Julia Loktec, the young writer-director of “The Loneliest Planet” is a talent to watch. Her work is still little known, limited to the festival and art house circuit, but this may change after IFC releases her second, striking feature, a follow-up to “Day Night Day Night.”
Stunningly photographed and deliberately paced, the tale centers on a young romantic couple, beautifully played by Mexican-born international actor Gael Garcia Bernal (“The Motorcycle Diaries,” “Blindness”) and Hani Furstenberg.
Alex and Nica, a young couple in love engaged to be married, spends the summer before their wedding in the Caucasus Mountains in Georgia. To lead them on a camping trek, they hire a local guide , who turns out to be a bit tsrange, enigmatic.

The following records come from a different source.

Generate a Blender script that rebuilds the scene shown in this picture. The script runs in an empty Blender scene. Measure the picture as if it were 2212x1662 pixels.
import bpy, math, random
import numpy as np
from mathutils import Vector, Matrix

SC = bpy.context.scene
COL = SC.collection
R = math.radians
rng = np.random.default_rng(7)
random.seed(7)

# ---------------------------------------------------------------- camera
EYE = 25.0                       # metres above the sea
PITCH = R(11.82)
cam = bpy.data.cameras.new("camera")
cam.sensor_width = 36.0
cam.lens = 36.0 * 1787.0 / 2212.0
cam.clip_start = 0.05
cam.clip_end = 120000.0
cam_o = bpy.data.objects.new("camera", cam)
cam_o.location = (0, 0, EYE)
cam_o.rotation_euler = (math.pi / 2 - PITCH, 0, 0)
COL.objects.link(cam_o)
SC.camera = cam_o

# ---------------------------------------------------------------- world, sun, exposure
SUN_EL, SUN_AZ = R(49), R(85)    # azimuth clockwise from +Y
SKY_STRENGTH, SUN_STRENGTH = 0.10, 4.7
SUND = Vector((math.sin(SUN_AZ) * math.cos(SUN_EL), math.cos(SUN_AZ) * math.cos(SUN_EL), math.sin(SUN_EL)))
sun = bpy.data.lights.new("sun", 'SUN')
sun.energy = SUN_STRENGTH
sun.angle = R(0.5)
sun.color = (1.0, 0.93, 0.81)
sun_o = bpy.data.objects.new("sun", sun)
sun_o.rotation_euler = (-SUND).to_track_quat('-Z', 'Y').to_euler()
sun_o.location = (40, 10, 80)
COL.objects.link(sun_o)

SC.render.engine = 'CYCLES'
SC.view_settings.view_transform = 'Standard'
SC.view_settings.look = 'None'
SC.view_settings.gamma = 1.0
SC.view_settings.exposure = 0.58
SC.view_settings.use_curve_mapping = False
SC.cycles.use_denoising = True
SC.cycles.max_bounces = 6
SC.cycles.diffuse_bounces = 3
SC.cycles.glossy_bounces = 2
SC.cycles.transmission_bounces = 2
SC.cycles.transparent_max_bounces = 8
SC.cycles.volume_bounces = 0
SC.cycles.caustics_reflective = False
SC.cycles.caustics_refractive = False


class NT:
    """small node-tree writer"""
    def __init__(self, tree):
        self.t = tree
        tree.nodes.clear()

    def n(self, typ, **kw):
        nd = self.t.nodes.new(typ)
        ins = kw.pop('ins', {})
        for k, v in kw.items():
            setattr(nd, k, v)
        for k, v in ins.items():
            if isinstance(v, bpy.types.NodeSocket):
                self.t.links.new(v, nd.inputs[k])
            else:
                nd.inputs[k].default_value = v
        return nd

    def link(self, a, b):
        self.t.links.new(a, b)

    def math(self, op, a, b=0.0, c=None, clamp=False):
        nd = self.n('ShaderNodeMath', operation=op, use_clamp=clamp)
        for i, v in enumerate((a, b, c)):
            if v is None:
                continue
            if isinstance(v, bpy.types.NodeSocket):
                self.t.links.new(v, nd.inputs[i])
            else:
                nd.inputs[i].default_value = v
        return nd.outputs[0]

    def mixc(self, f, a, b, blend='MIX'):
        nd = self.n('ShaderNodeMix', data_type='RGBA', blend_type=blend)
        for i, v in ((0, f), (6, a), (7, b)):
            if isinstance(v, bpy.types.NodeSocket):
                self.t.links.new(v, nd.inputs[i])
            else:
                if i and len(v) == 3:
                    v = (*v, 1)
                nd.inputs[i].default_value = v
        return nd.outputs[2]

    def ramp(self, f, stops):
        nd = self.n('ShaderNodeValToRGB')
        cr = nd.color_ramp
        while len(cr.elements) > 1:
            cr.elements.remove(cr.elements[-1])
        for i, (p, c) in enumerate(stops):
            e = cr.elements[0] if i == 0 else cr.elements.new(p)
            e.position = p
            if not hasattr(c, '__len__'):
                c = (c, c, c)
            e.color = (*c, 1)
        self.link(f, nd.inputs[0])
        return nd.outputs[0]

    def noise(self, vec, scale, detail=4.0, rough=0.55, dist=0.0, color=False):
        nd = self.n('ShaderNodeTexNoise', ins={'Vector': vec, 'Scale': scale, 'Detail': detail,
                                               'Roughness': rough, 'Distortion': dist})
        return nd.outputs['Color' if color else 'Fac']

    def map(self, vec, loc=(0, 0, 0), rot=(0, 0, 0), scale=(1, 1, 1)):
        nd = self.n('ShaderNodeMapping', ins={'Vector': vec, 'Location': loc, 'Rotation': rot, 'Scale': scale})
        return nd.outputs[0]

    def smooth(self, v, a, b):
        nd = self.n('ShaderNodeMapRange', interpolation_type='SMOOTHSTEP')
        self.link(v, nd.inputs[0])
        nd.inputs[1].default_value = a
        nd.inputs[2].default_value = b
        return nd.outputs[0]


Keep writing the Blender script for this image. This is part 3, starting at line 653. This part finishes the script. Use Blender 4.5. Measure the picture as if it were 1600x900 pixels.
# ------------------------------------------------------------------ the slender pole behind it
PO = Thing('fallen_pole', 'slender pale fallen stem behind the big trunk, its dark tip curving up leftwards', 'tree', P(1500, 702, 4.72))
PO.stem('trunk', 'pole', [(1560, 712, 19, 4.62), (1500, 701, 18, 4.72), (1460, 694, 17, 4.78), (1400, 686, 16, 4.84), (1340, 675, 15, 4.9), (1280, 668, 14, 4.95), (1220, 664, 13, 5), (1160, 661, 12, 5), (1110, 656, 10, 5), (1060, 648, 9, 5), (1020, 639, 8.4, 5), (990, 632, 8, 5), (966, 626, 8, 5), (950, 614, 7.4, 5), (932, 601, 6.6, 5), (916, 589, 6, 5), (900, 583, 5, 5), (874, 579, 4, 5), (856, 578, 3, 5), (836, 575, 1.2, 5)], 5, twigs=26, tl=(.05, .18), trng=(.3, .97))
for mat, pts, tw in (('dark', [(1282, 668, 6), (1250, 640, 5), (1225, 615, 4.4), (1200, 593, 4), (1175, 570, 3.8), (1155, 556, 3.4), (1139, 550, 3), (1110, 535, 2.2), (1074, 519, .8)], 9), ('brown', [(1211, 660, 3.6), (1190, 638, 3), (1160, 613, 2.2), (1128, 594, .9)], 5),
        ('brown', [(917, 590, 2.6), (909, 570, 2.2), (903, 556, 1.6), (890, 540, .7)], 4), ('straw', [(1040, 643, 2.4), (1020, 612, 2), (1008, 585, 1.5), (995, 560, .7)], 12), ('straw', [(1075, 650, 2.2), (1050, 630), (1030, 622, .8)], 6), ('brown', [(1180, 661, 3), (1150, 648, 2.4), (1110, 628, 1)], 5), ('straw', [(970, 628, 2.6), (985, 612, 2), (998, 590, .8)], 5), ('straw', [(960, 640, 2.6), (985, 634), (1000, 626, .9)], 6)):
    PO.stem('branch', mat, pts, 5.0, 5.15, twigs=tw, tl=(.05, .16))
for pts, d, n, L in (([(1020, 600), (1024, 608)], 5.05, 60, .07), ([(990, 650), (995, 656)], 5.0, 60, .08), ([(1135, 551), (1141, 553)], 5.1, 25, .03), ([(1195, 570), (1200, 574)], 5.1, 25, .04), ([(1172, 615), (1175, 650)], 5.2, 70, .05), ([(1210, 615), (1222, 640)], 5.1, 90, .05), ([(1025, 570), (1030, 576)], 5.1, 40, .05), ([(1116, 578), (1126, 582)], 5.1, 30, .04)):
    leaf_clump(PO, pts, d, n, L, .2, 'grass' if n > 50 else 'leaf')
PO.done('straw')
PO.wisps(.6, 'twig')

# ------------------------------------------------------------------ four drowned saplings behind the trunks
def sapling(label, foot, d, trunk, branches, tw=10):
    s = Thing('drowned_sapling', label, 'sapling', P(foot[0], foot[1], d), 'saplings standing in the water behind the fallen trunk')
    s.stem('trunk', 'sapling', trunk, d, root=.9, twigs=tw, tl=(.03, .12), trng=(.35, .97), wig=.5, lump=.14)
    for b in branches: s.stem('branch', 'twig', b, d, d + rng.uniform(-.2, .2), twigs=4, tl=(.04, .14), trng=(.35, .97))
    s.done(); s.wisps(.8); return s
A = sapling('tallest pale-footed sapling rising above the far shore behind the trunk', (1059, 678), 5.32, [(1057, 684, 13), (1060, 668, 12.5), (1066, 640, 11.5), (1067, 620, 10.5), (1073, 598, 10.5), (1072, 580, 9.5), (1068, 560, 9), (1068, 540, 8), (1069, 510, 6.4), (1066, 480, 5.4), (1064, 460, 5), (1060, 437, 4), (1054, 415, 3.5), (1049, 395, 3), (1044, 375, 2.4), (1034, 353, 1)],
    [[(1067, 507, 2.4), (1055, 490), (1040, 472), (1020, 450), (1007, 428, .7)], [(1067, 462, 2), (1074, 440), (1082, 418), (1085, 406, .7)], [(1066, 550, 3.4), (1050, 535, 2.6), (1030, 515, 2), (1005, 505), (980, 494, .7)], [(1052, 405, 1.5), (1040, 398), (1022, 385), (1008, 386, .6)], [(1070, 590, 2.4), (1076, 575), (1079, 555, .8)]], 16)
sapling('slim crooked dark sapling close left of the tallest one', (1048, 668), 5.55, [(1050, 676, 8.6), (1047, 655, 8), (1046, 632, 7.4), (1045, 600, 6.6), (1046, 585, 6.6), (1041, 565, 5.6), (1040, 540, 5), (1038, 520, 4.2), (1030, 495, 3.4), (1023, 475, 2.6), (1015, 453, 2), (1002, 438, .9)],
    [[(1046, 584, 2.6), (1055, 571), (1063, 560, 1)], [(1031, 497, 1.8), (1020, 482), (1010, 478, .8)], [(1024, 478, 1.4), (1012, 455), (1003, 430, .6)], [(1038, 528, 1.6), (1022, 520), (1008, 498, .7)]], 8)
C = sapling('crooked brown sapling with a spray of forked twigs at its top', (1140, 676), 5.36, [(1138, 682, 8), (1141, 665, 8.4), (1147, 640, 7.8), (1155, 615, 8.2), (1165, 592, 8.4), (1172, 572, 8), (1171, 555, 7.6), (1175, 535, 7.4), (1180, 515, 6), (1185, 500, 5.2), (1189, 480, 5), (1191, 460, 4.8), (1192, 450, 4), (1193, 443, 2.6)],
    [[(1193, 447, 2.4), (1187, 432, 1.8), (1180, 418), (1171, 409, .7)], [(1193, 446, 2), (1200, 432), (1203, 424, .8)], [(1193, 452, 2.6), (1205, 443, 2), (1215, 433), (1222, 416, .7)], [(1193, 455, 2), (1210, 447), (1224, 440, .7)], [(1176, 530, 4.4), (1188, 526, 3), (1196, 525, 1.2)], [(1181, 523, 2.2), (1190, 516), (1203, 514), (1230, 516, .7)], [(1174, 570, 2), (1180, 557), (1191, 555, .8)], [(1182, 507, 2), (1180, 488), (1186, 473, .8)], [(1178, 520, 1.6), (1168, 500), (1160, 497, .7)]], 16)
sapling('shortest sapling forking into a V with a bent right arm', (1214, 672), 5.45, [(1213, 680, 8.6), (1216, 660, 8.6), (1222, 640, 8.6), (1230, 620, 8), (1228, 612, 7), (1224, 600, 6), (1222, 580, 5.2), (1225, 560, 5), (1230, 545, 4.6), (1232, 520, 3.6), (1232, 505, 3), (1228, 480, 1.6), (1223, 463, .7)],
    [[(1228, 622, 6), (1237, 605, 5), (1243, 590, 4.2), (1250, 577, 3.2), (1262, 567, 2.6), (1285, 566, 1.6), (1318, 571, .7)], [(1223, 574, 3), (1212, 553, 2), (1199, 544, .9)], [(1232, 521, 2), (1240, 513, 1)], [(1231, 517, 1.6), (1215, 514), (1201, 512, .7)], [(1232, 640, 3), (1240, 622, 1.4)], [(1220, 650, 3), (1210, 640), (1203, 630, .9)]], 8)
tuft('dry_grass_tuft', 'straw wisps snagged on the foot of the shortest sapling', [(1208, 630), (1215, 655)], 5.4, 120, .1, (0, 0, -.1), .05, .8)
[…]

The three set off into the wilderness Loktec shoots the landscape sequences in a magnificent mode that emphasizes their dual nature, their awesome overwhelmingly openness as well as their frighteningly closedness, which border on the claustrophobic.
As befits the minimalist narrative, long stretches of time are silent, with no words, but they are just as impressive and significant as the dialogue-driven sequences; in fact, it’s a feature in which every look, every gesture, every move matters.
Walking for hours, they trade anecdotes, play games to pass the time, but then a momentary misstep, a sudden gesture (which cannot be disclosed here) changes the entire course of events, the entire dynamics of the seemingly intimate bond, threatening to shatter and even undo everything that the couple believed about each other and about themselves. Unable to rely on one another, the wide-open wilderness suddenly seems completely remote, darkly forbidding, and alienating.
Loktev’s “The Loneliest Planet,” which world premiered last year at the 2011 Telluride and Toronto Film Fest before playing the N.Y. Film Fest and winning the AFI’s Juried Best Feature, has just been nominated for the 2012 Best Picture Gotham Award, along with Paul Thomas Anderson’s “The Master,” “Middle of Nowhere,” Wes Anderson’s Moonrise,” and Richard Linklater’s “Bernie.”
It took a year for the film to get theatrical release, but it’s worth seeing it on the big screen, for it displays the bold, audacious vision of a gifted director, who knows how to create and sustain tension throughout her narrative. It’s hard to think of recent indie films that have put under the microscope a single relationship and dissect it with startling intimacy and rigorous attention to the smallest detail. At the end of the movie, all these details add up to a powerfully emotional experience, replete of indelible visual images.